The feel of a LispM/List of running machines

Chris Bitmead uid(x22068) Chris.Bitmead@Alcatel.com.au
Tue, 06 May 1997 10:52:43 +1000


>If we are going to do an OS that doesn't loose files, we can either
>use a Log-structured filesystem (much work) or we can write all or
>parts synchonously, hurting performance (badly, given today's
>hardware, very badly).

Well, if we're writing an OOFS, then we are basicly writing an OODB,
which means that we basicly just have to take advantage of all the
research that has been done on DB logging.

I suppose log structured file systems use similar principles
anyway. The good thing about OOFS is that there should be less updates
in terms of bytes anyway since an OOFS is more fine grained.

>- tell one single file to be synchronous, without changing all other
>  on the same filesystem

synchronous seems irrelevant for an OOFS.

>- we can tell a directory that is should be open synchronous so that
>  it can't loose file in the same dir.
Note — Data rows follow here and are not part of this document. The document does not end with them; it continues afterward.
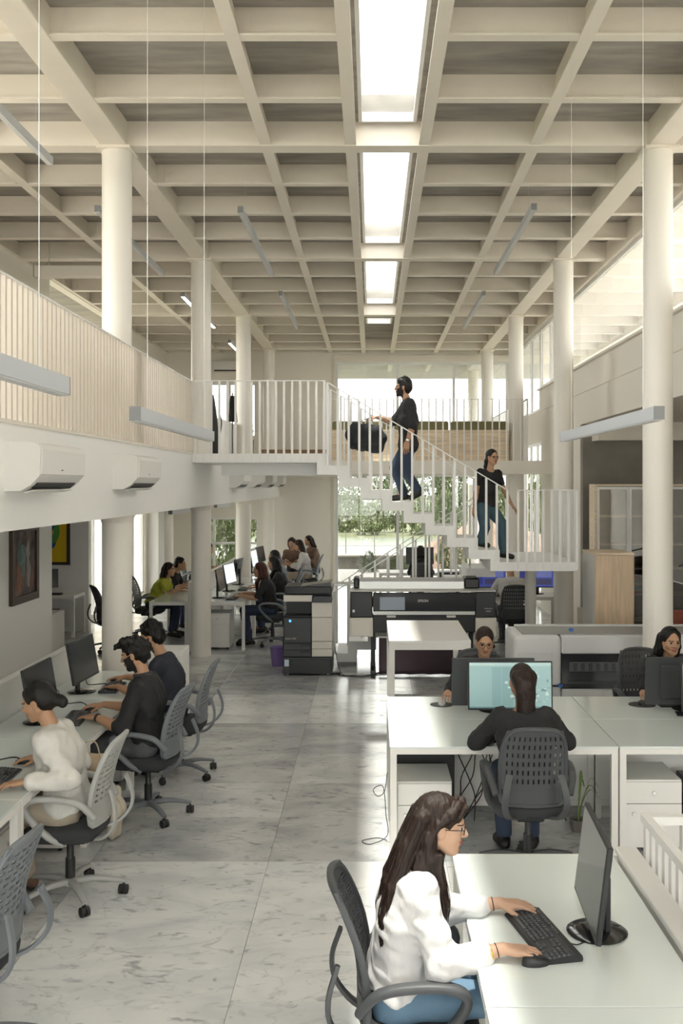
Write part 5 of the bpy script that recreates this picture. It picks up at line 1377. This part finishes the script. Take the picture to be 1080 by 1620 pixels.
# ------------------------------------------------------------------ side table with a computer in the far left recess
desk(-6.3, -4.96, 17.08, 17.74, 'small white table with a computer under the yellow painting', GD, h=.70, glass=False)
monitor(-5.62, 17.5, 20, 'small monitor under the yellow painting', w=.5, h=.32, zlow=.09, z=.70)
MB().rbox(-.09, .09, -.2, .2, .0, .42, .006).build('computer_tower', BLACK, loc=(-5.45, 17.4, 0), label='black computer tower under the small white table', cat='computer', group='black computer towers')
keyboard(-5.45, 17.25, 0, 'keyboard on the small white table under the yellow painting', z=.70)
lw = empty('low_cabinet', (-4.7, 14.2, 0), 0, 'low white cabinet at the corner of the left wall', 'cabinet')
MB().rbox(-.35, .35, -.3, .3, 0, .78, .004).build('body', LAMW, lw); MB().rbox(-.34, .34, -.312, -.3, .03, .75, .003).build('door', LAMW, lw)

# ------------------------------------------------------------------ desks near the back
desk(1.60, 3.05, 16.45, 17.2, 'white desk of the man in the grey shirt', GD, glass=False)
monitor(1.93, 16.9, 8, 'monitor with a blue screen left of the man in grey', 'blue', w=.56, h=.33, zlow=.11)
monitor(2.72, 16.9, -8, 'monitor with a blue screen right of the man in grey', 'blue', w=.56, h=.33, zlow=.11)
keyboard(2.2, 16.62, 0, 'keyboard of the man in the grey shirt')
desk(.15, 1.75, 20.9, 21.7, 'white desk near the back window', GD, glass=False)
monitor(1.0, 21.4, 0, 'dark monitor on the desk near the back window', w=.58, h=.36, zlow=.14)
sc_ = empty('low_cabinet', (2.0, 18.6, 0), 0, 'low white cabinet beneath the lower stair flight', 'cabinet'); MB().rbox(-.4, .4, -.2, .2, 0, 1.05, .004).build('body', LAMW, sc_); MB().rbox(-.42, .42, -.22, .22, 1.05, 1.08, .003).build('top_panel', LAMW, sc_)
bs = empty('black_cabinet', (1.55, 19.3, 0), 0, 'black low cabinet behind the stairs', 'cabinet'); MB().rbox(-.3, .3, -.2, .2, 0, .92, .004).build('body', BLACK, bs); MB().rbox(-.29, .29, -.212, -.2, .03, .9, .003).build('door', DARK, bs)

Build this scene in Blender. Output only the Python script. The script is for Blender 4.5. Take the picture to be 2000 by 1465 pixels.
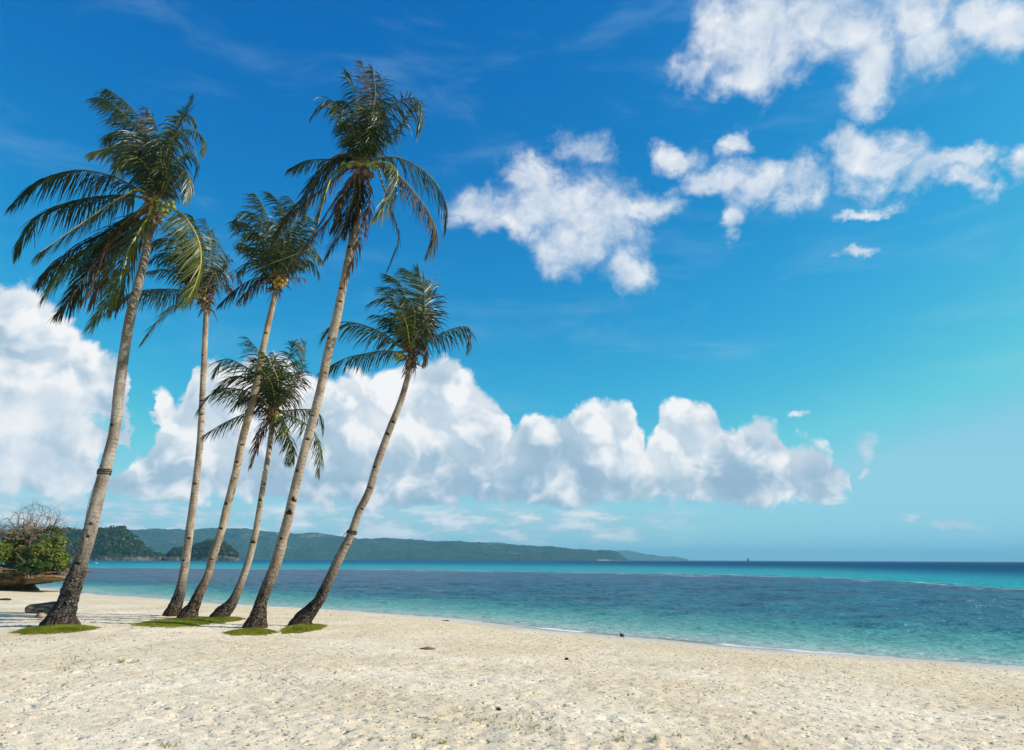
import bpy, math, random
import numpy as np
from mathutils import Vector, Matrix, Euler

for o in list(bpy.data.objects):
    bpy.data.objects.remove(o)
SC = bpy.context.scene
COL = SC.collection
R = math.radians
random.seed(7)
rng = np.random.default_rng(11)

# ------------------------------------------------------------------ camera
F_PX, W_PX, H_PX = 1428.0, 2000.0, 1465.0
PITCH, ROLL, EYE = R(14.17), R(0.22), 1.6
cam_d = bpy.data.cameras.new('camera')
cam_d.sensor_width = 36.0
cam_d.lens = 36.0 * F_PX / W_PX
cam_d.clip_start, cam_d.clip_end = 0.1, 40000
cam = bpy.data.objects.new('camera', cam_d)
COL.objects.link(cam)
CAM_ROT = (Matrix.Rotation(R(90) + PITCH, 3, 'X') @ Matrix.Rotation(ROLL, 3, 'Z'))
cam.matrix_world = Matrix.Translation((0, 0, EYE)) @ CAM_ROT.to_4x4()
SC.camera = cam

# ------------------------------------------------------------------ sun, exposure
SUN_AZ, SUN_EL = R(94), R(31.5)
sun_d = bpy.data.lights.new('sun', 'SUN')
sun_d.energy, sun_d.angle, sun_d.color = 5.0, R(0.5), (1.0, 0.915, 0.785)
sun = bpy.data.objects.new('sun', sun_d)
COL.objects.link(sun)
sun_dir = Vector((math.sin(SUN_AZ) * math.cos(SUN_EL), math.cos(SUN_AZ) * math.cos(SUN_EL), math.sin(SUN_EL)))
sun.rotation_euler = sun_dir.to_track_quat('Z', 'Y').to_euler()
sun.location = (60, -30, 60)
EXPO = 0.35
vs = SC.view_settings
vs.view_transform, vs.look, vs.exposure, vs.gamma = 'Standard', 'None', EXPO, 1.0
vs.use_curve_mapping = False
SC.render.engine = 'CYCLES'
SC.cycles.use_denoising = True
SC.cycles.denoising_prefilter = 'ACCURATE'
SC.cycles.sample_clamp_direct = 5.0
SC.cycles.max_bounces, SC.cycles.diffuse_bounces, SC.cycles.glossy_bounces = 6, 3, 2
SC.cycles.transmission_bounces, SC.cycles.transparent_max_bounces, SC.cycles.volume_bounces = 3, 6, 0
SC.cycles.use_adaptive_sampling = True
SC.cycles.adaptive_threshold = 0.012


# ------------------------------------------------------------------ photo directions -> world
def ray(px, py):
    d = CAM_ROT @ Vector(((px - W_PX / 2) / F_PX, -(py - H_PX / 2) / F_PX, -1.0))
    return d.normalized()


def azel(px, py):
    d = ray(px, py)
    return math.atan2(d.x, d.y), math.asin(d.z)


def at_depth(px, py, y):
    d = ray(px, py)
    t = y / d.y
    return Vector((d.x * t, y, EYE + d.z * t))


def at_z(px, py, z):
    d = ray(px, py)
    t = (z - EYE) / d.z
    return Vector((d.x * t, d.y * t, z))


# ------------------------------------------------------------------ node expressions
class E:
    """A socket (or number) in a node tree that can be used in arithmetic."""
    nt = None

    def __init__(self, s):
        self.s = s

    @staticmethod
    def m(op, *a, clamp=False):
        n = E.nt.nodes.new('ShaderNodeMath')
        n.operation, n.use_clamp = op, clamp
        for i, x in enumerate(a):
            E.put(n.inputs[i], x)
        return E(n.outputs[0])

    @staticmethod
    def put(inp, x):
        if isinstance(x, E):
            x = x.s
        if isinstance(x, (int, float)):
            inp.default_value = x
        elif isinstance(x, (tuple, list)):
            inp.default_value = tuple(x) + ((1.0,) if len(inp.default_value) == 4 and len(x) == 3 else ())
        else:
            E.nt.links.new(x, inp)

    def __add__(s, o): return E.m('ADD', s, o)
    __radd__ = __add__
    def __sub__(s, o): return E.m('SUBTRACT', s, o)
    def __rsub__(s, o): return E.m('SUBTRACT', o, s)
    def __mul__(s, o): return E.m('MULTIPLY', s, o)
    __rmul__ = __mul__
    def __truediv__(s, o): return E.m('DIVIDE', s, o)
    def min(s, o): return E.m('MINIMUM', s, o)
    def max(s, o): return E.m('MAXIMUM', s, o)
    def pow(s, o): return E.m('POWER', s, o)
    def clamp(s): return E.m('ADD', s, 0.0, clamp=True)


def node(kind, **kw):
    n = E.nt.nodes.new(kind)
    for k, v in kw.items():
        if k.startswith('i_'):
            E.put(n.inputs[k[2:].replace('__', ' ')], v)
        else:
            setattr(n, k, v)
    return n


def smooth(x, a, b):
    n = node('ShaderNodeMapRange', interpolation_type='SMOOTHSTEP')
    E.put(n.inputs[0], x)
    n.inputs[1].default_value, n.inputs[2].default_value = a, b
    return E(n.outputs[0])


def lin(x, a, b, c=0.0, d=1.0):
    n = node('ShaderNodeMapRange')
    E.put(n.inputs[0], x)
    for i, v in enumerate((a, b, c, d)):
        n.inputs[1 + i].default_value = v
    return E(n.outputs[0])


def mixc(f, a, b):
    n = node('ShaderNodeMix', data_type='RGBA')
    E.put(n.inputs[0], f)
    E.put(n.inputs[6], a)
    E.put(n.inputs[7], b)
    return E(n.outputs[2])


def comb(x, y, z):
    n = node('ShaderNodeCombineXYZ')
    for i, v in enumerate((x, y, z)):
        E.put(n.inputs[i], v)
    return E(n.outputs[0])


def vmath(op, *a):
    n = node('ShaderNodeVectorMath', operation=op)
    for i, v in enumerate(a):
        E.put(n.inputs[i], v)
    return E(n.outputs['Value'] if op in ('LENGTH', 'DOT_PRODUCT', 'DISTANCE') else n.outputs['Vector'])


def noise(v, scale, detail=4.0, rough=0.55, dist=0.0, lac=2.0, dims='3D'):
    n = node('ShaderNodeTexNoise', noise_dimensions=dims)
    if v is not None:
        E.put(n.inputs['Vector'], v)
    n.inputs['Scale'].default_value, n.inputs['Detail'].default_value = scale, detail
    n.inputs['Roughness'].default_value, n.inputs['Distortion'].default_value = rough, dist
    n.inputs['Lacunarity'].default_value = lac
    return E(n.outputs[0])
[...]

Without constraining the rest
>  of the filesystem's behaviour.

OOFS does not have directories.

>- we can add a function to ask a file where it lives (NFS, NetBIOS,
>  local files, whatever) and then decide how to open it.
>- add a 'append-only' opening mode (what Linux does, because this
>  doesn't require a change to the API, just to the filesystem itself
>  and modifying the single program 'chmod')

append-only is meaningless for an OOFS.